Output each line exactly as it appears, skipping any embedded picture.

— Start INFORMATION PROVIDED —

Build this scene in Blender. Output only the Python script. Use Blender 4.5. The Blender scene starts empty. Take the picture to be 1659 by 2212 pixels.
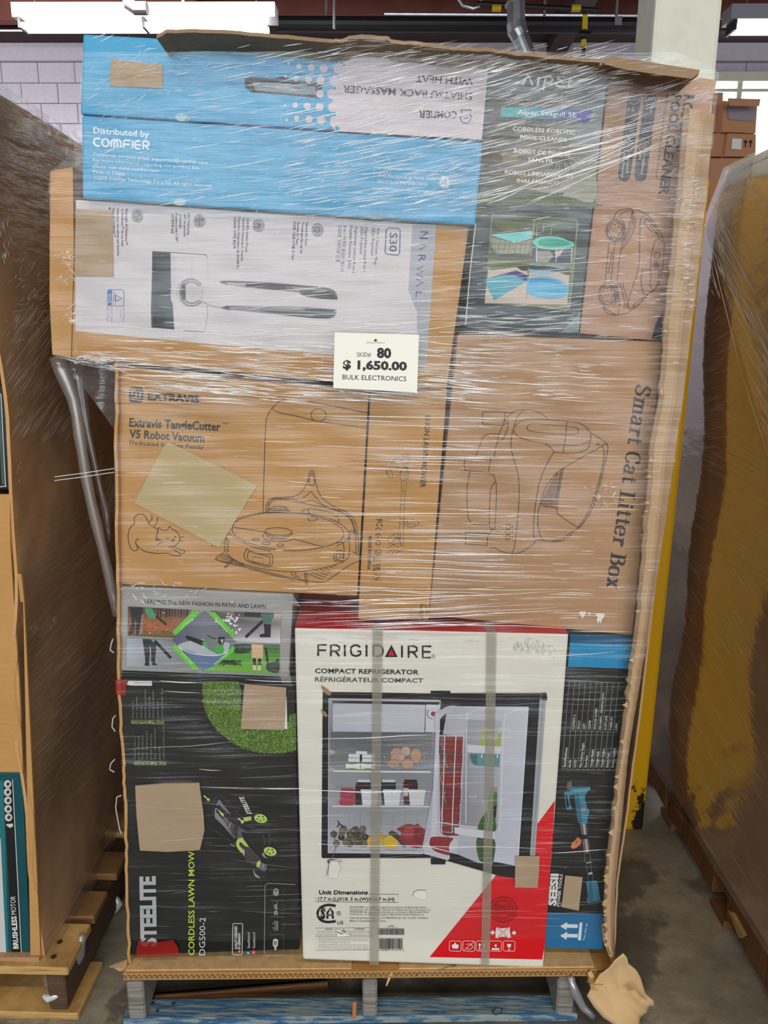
import bpy, bmesh, math, random
from mathutils import Vector, Matrix, noise, geometry

# ------------------------------------------------------------------ camera
W, H, FPX = 1659.0, 2212.0, 1661.0
CAM = Vector((0.0, 0.0, 1.42))
PITCH, YAW, ROLL = math.radians(13.3), math.radians(1.0), math.radians(0.35)
cam_data = bpy.data.cameras.new('camera')
cam = bpy.data.objects.new('camera', cam_data)
bpy.context.scene.collection.objects.link(cam)
bpy.context.scene.camera = cam
RM = Matrix.Rotation(YAW, 3, 'Z') @ Matrix.Rotation(math.pi/2 - PITCH, 3, 'X') @ Matrix.Rotation(ROLL, 3, 'Z')
cam.matrix_world = Matrix.Translation(CAM) @ RM.to_4x4()
cam_data.sensor_fit = 'VERTICAL'
cam_data.sensor_height = 36.0
cam_data.lens = FPX / H * 36.0
cam_data.clip_start = 0.02
cam_data.clip_end = 200

def ray(px, py):
    return RM @ Vector(((px - W/2)/FPX, -(py - H/2)/FPX, -1.0))
class Plane:
    """vertical plane y = d + k*x ; at(px, py, lift): the point of that plane seen at a photo pixel, moved by lift towards the aisle"""
    def __init__(s, d, k=0.036):
        s.d, s.k = d, k
        s.n = Vector((k, -1, 0)).normalized()
    def at(s, px, py, lift=0.0):
        r = ray(px, py)
        t = (s.d + s.k*CAM.x - CAM.y) / (r.y - s.k*r.x)
        return CAM + r*t + s.n*lift
def at_y(px, py, y):
    r = ray(px, py); return CAM + r*((y-CAM.y)/r.y)
def at_x(px, py, x):
    r = ray(px, py); return CAM + r*((x-CAM.x)/r.x)
def at_z(px, py, z):
    r = ray(px, py); return CAM + r*((z-CAM.z)/r.z)

# ------------------------------------------------------------------ world, lights, exposure
scn = bpy.context.scene
scn.view_settings.view_transform = 'Standard'
scn.view_settings.look = 'None'
scn.view_settings.gamma = 1.0
scn.view_settings.use_curve_mapping = False
scn.view_settings.exposure = -0.22
scn.cycles.max_bounces = 7
scn.cycles.diffuse_bounces = 3
scn.cycles.glossy_bounces = 3
scn.cycles.transmission_bounces = 4
scn.cycles.transparent_max_bounces = 14
scn.cycles.caustics_reflective = False
scn.cycles.caustics_refractive = False
scn.cycles.sample_clamp_indirect = 4.0
scn.cycles.use_denoising = True

wd = bpy.data.worlds.new('warehouse air'); scn.world = wd; wd.use_nodes = True
wd.node_tree.nodes['Background'].inputs[0].default_value = (0.86, 0.9, 1.0, 1)
wd.node_tree.nodes['Background'].inputs[1].default_value = 0.70

def area(name, loc, target, sx, sy, power, col):
    l = bpy.data.lights.new(name, 'AREA'); l.shape = 'RECTANGLE'; l.size = sx; l.size_y = sy
    l.energy = power; l.color = col
    o = bpy.data.objects.new(name, l); scn.collection.objects.link(o); o.location = loc
    o.rotation_euler = (Vector(target)-Vector(loc)).to_track_quat('-Z', 'Y').to_euler()
    return o
WARM = (1.0, 0.91, 0.76)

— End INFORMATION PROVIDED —

ANSWER TO THIS PROBLEM:
Build this scene in Blender. Output only the Python script. Use Blender 4.5. The Blender scene starts empty. Take the picture to be 1659 by 2212 pixels.
import bpy, bmesh, math, random
from mathutils import Vector, Matrix, noise, geometry

# ------------------------------------------------------------------ camera
W, H, FPX = 1659.0, 2212.0, 1661.0
CAM = Vector((0.0, 0.0, 1.42))
PITCH, YAW, ROLL = math.radians(13.3), math.radians(1.0), math.radians(0.35)
cam_data = bpy.data.cameras.new('camera')
cam = bpy.data.objects.new('camera', cam_data)
bpy.context.scene.collection.objects.link(cam)
bpy.context.scene.camera = cam
RM = Matrix.Rotation(YAW, 3, 'Z') @ Matrix.Rotation(math.pi/2 - PITCH, 3, 'X') @ Matrix.Rotation(ROLL, 3, 'Z')
cam.matrix_world = Matrix.Translation(CAM) @ RM.to_4x4()
cam_data.sensor_fit = 'VERTICAL'
cam_data.sensor_height = 36.0
cam_data.lens = FPX / H * 36.0
cam_data.clip_start = 0.02
cam_data.clip_end = 200

def ray(px, py):
    return RM @ Vector(((px - W/2)/FPX, -(py - H/2)/FPX, -1.0))
class Plane:
    """vertical plane y = d + k*x ; at(px, py, lift): the point of that plane seen at a photo pixel, moved by lift towards the aisle"""
    def __init__(s, d, k=0.036):
        s.d, s.k = d, k
        s.n = Vector((k, -1, 0)).normalized()
    def at(s, px, py, lift=0.0):
        r = ray(px, py)
        t = (s.d + s.k*CAM.x - CAM.y) / (r.y - s.k*r.x)
        return CAM + r*t + s.n*lift
def at_y(px, py, y):
    r = ray(px, py); return CAM + r*((y-CAM.y)/r.y)
def at_x(px, py, x):
    r = ray(px, py); return CAM + r*((x-CAM.x)/r.x)
def at_z(px, py, z):
    r = ray(px, py); return CAM + r*((z-CAM.z)/r.z)

# ------------------------------------------------------------------ world, lights, exposure
scn = bpy.context.scene
scn.view_settings.view_transform = 'Standard'
scn.view_settings.look = 'None'
scn.view_settings.gamma = 1.0
scn.view_settings.use_curve_mapping = False
scn.view_settings.exposure = -0.22
scn.cycles.max_bounces = 7
scn.cycles.diffuse_bounces = 3
scn.cycles.glossy_bounces = 3
scn.cycles.transmission_bounces = 4
scn.cycles.transparent_max_bounces = 14
scn.cycles.caustics_reflective = False
scn.cycles.caustics_refractive = False
scn.cycles.sample_clamp_indirect = 4.0
scn.cycles.use_denoising = True

wd = bpy.data.worlds.new('warehouse air'); scn.world = wd; wd.use_nodes = True
wd.node_tree.nodes['Background'].inputs[0].default_value = (0.86, 0.9, 1.0, 1)
wd.node_tree.nodes['Background'].inputs[1].default_value = 0.70

def area(name, loc, target, sx, sy, power, col):
    l = bpy.data.lights.new(name, 'AREA'); l.shape = 'RECTANGLE'; l.size = sx; l.size_y = sy
    l.energy = power; l.color = col
    o = bpy.data.objects.new(name, l); scn.collection.objects.link(o); o.location = loc
    o.rotation_euler = (Vector(target)-Vector(loc)).to_track_quat('-Z', 'Y').to_euler()
    return o
WARM = (1.0, 0.91, 0.76)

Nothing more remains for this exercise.